Tout ça forme un melting-pot un peu fouilli où tout se mêle, tout se croise et s'entrecroise mais on reste parfois un peu sur notre faim. Par exemple tout ce qui entoure le trafic de dollars est peu limpide, et on a bien du mal à comprendre comment et pourquoi les proches s'acharnent sur Abed et Amir sans aucune preuve ?! Et pourtant on est pris dans cet engrenage, le contexte socio-économique est intéressant, en filigrane il y a même le conflit inter-générationnel et le rapport humain qui s'en trouve changé.
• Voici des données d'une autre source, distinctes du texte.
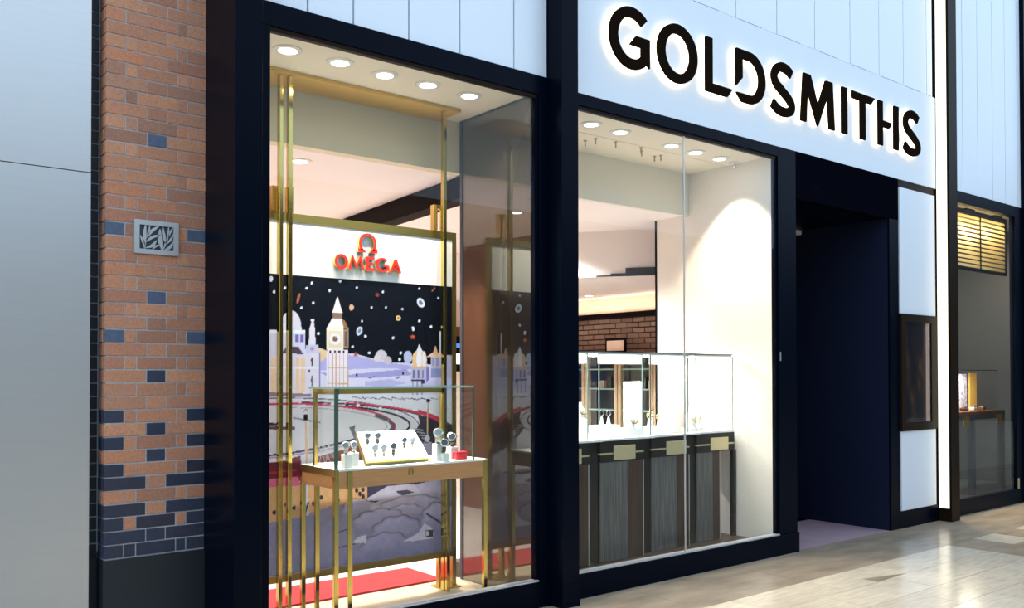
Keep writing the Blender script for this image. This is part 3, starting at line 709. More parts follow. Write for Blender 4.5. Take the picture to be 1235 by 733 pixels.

Certains passages sont marquants comme la séquence d'ouverture dont la photographie et le décor inhérent à l'abattoir instaure une atmosphère anxiogène, ou le bourse sauvage où s'achète et se vend les dollars américains. Sur ce dernier point le réalisateur précise : "Et j'ai découvert que les figurants qui étaient là pour jouer dans le film, font la même chose régulièrement. Ils savaient comment acheter et vendre des dollars américains. Et cela m'a paru tellement étrange et douloureux de voir que les gens qui étaient là pour contribuer à une activité culturelle, artistique, étaient surtout impliqués dans l'achat et la vente de dollars américains !" On décèle tous les tenants et aboutissants, c'est même assez passionnant une intrigue aussi dense mais on n'est d'autant plus déçu par cette sensation d'objectif inégal et/ou inabouti. La construction narrative manque d'application et les sujets pas assez fouillé ou traité à fond. Un bon film de par son ambition et sa singularité mais il reste en-deça de son potentiel et en-deça des autres films iraniens du moment. A conseiller toutefois, et note indulgente.